(Stored data)
--- --- ---

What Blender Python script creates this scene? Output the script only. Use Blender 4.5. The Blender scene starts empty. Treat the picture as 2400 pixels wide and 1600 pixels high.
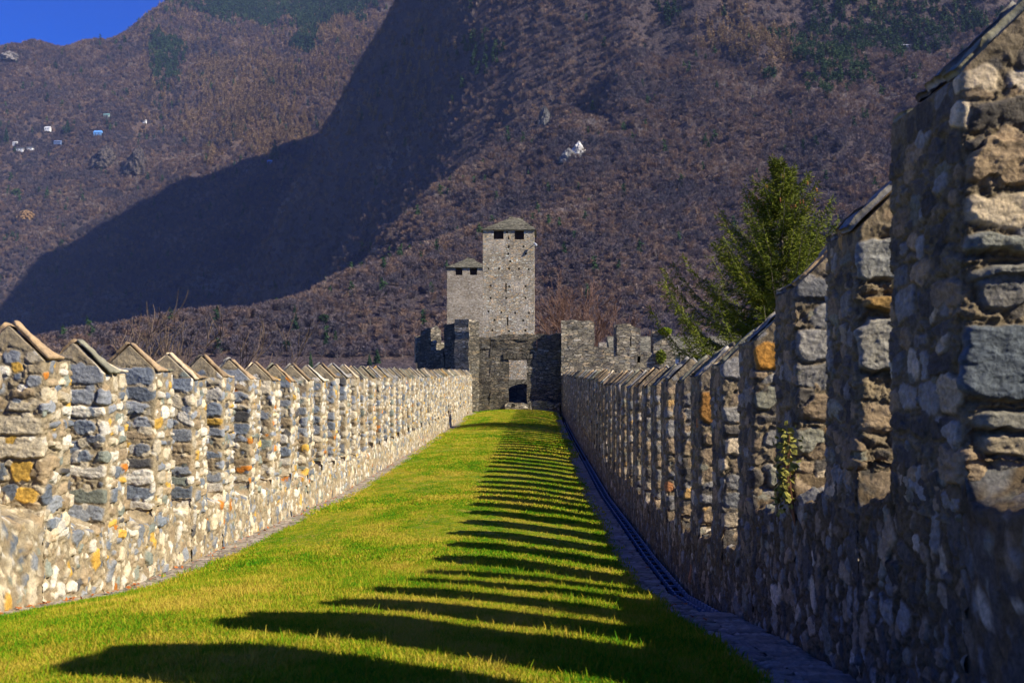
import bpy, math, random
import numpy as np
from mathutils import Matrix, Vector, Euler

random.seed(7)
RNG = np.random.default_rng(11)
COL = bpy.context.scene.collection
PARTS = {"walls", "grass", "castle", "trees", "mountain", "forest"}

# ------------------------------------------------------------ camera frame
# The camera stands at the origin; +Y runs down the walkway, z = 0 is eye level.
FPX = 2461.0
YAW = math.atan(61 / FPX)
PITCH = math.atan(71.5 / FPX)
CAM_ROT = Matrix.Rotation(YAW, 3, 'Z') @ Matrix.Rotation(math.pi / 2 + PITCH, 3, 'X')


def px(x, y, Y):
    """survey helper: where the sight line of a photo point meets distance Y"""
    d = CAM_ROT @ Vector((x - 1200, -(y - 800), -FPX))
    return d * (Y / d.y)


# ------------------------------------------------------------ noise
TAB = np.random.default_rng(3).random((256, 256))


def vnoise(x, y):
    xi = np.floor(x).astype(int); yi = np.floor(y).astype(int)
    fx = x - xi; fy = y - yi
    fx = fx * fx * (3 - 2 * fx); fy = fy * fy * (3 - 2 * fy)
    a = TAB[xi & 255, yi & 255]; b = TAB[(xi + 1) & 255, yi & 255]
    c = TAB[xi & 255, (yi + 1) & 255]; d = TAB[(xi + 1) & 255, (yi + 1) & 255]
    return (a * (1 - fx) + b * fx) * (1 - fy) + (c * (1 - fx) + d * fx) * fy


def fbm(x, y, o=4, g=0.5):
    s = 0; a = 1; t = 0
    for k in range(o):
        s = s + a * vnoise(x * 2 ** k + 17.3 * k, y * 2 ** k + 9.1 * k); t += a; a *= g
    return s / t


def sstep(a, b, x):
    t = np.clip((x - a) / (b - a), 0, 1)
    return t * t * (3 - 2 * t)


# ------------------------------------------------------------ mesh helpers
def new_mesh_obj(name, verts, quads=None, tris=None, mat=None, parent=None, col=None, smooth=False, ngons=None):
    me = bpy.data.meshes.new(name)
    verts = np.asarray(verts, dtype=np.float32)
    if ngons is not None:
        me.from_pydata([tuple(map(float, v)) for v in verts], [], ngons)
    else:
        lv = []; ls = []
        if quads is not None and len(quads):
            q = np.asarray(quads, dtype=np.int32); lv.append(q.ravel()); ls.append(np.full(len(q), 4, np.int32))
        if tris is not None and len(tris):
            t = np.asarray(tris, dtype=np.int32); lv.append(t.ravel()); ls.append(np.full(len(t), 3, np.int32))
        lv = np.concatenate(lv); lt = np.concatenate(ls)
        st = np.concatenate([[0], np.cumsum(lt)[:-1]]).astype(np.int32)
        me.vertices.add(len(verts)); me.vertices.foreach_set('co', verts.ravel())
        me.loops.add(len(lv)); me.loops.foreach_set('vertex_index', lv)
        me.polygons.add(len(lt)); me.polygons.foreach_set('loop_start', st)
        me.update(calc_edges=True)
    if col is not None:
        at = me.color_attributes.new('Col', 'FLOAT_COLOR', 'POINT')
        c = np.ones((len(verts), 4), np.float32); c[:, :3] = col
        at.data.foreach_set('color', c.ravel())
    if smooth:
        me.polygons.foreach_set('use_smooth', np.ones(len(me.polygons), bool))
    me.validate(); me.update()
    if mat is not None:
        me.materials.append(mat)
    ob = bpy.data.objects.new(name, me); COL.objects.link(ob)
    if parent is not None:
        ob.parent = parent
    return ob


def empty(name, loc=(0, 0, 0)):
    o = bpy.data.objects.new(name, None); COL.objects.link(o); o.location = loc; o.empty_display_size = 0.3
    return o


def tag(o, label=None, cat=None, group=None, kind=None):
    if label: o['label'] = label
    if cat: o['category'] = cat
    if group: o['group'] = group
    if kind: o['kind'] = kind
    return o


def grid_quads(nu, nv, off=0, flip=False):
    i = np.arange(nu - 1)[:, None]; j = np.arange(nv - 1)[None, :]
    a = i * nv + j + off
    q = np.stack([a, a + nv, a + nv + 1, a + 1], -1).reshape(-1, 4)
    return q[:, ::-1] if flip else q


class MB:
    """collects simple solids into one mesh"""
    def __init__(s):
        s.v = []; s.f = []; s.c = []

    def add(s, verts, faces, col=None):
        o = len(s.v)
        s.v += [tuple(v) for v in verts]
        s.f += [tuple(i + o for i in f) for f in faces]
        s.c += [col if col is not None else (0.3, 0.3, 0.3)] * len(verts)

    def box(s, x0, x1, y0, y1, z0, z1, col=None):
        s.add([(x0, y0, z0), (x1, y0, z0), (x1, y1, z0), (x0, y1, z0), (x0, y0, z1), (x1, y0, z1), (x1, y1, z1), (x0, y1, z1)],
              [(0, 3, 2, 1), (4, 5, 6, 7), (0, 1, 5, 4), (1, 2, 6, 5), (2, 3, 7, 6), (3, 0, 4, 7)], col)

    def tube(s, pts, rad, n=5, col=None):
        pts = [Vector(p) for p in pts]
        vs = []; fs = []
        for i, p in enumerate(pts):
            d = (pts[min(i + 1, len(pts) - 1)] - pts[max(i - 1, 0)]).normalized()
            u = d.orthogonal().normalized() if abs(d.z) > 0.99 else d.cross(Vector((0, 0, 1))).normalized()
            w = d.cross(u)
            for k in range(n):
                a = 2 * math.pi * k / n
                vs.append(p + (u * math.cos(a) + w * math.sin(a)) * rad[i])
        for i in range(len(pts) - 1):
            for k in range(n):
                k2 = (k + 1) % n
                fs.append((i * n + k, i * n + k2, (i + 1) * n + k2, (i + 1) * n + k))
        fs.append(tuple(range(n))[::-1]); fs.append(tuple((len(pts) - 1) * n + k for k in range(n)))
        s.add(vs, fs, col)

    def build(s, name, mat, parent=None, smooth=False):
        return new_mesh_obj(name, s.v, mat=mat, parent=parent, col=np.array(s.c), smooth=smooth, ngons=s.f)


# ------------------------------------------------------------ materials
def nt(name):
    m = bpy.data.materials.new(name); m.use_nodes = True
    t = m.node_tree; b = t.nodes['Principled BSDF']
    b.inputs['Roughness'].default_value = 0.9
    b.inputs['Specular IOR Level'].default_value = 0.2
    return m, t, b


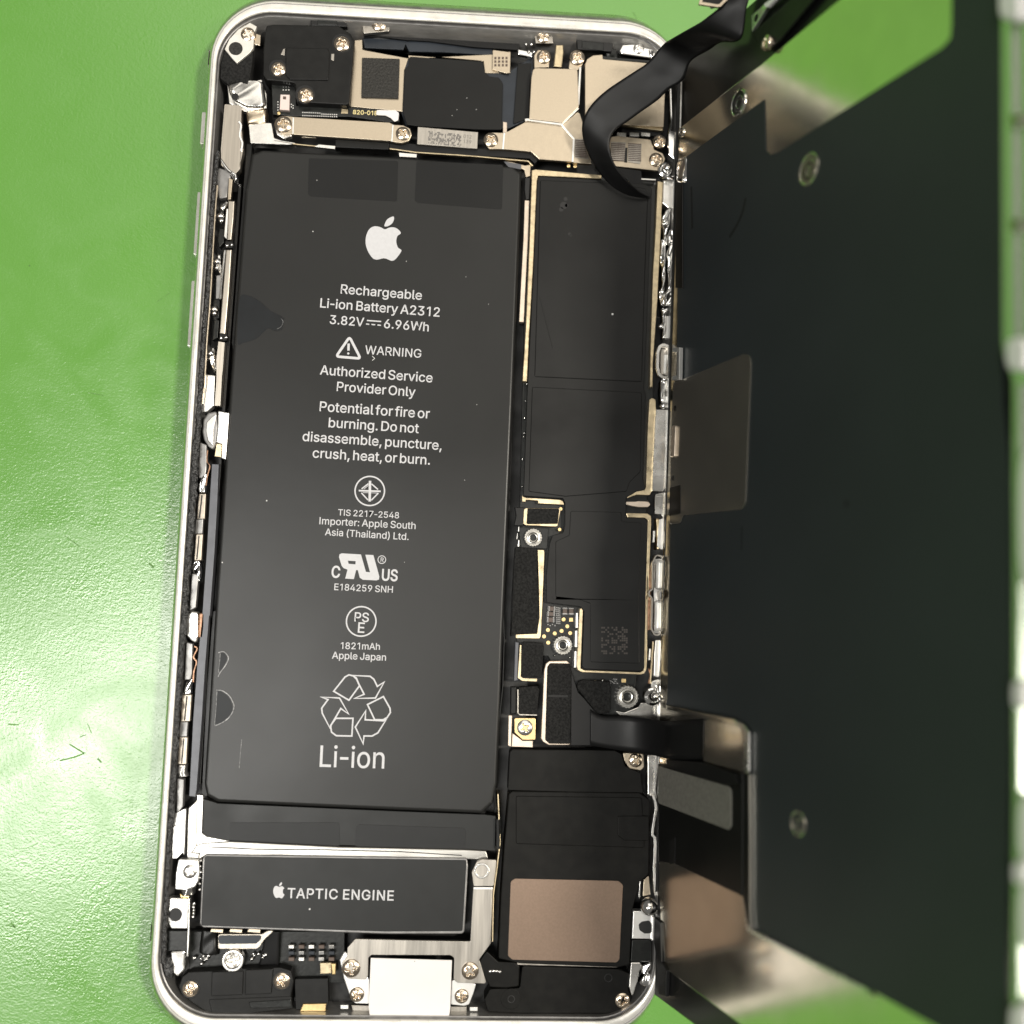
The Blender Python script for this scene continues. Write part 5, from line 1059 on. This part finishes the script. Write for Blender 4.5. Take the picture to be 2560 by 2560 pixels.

--- --- ---

* **PROBLEM DETAILS**:
Repeat, exactly and in full, each line from the start of the data to the line that contains "return t * t * (3 - 2 * t)". Pictures do not go in.

* **OUTPUT BELOW**:
What Blender Python script creates this scene? Output the script only. Use Blender 4.5. The Blender scene starts empty. Treat the picture as 2400 pixels wide and 1600 pixels high.
import bpy, math, random
import numpy as np
from mathutils import Matrix, Vector, Euler

random.seed(7)
RNG = np.random.default_rng(11)
COL = bpy.context.scene.collection
PARTS = {"walls", "grass", "castle", "trees", "mountain", "forest"}

# ------------------------------------------------------------ camera frame
# The camera stands at the origin; +Y runs down the walkway, z = 0 is eye level.
FPX = 2461.0
YAW = math.atan(61 / FPX)
PITCH = math.atan(71.5 / FPX)
CAM_ROT = Matrix.Rotation(YAW, 3, 'Z') @ Matrix.Rotation(math.pi / 2 + PITCH, 3, 'X')


def px(x, y, Y):
    """survey helper: where the sight line of a photo point meets distance Y"""
    d = CAM_ROT @ Vector((x - 1200, -(y - 800), -FPX))
    return d * (Y / d.y)


# ------------------------------------------------------------ noise
TAB = np.random.default_rng(3).random((256, 256))


def vnoise(x, y):
    xi = np.floor(x).astype(int); yi = np.floor(y).astype(int)
    fx = x - xi; fy = y - yi
    fx = fx * fx * (3 - 2 * fx); fy = fy * fy * (3 - 2 * fy)
    a = TAB[xi & 255, yi & 255]; b = TAB[(xi + 1) & 255, yi & 255]
    c = TAB[xi & 255, (yi + 1) & 255]; d = TAB[(xi + 1) & 255, (yi + 1) & 255]
    return (a * (1 - fx) + b * fx) * (1 - fy) + (c * (1 - fx) + d * fx) * fy


def fbm(x, y, o=4, g=0.5):
    s = 0; a = 1; t = 0
    for k in range(o):
        s = s + a * vnoise(x * 2 ** k + 17.3 * k, y * 2 ** k + 9.1 * k); t += a; a *= g
    return s / t


def sstep(a, b, x):
    t = np.clip((x - a) / (b - a), 0, 1)
    return t * t * (3 - 2 * t)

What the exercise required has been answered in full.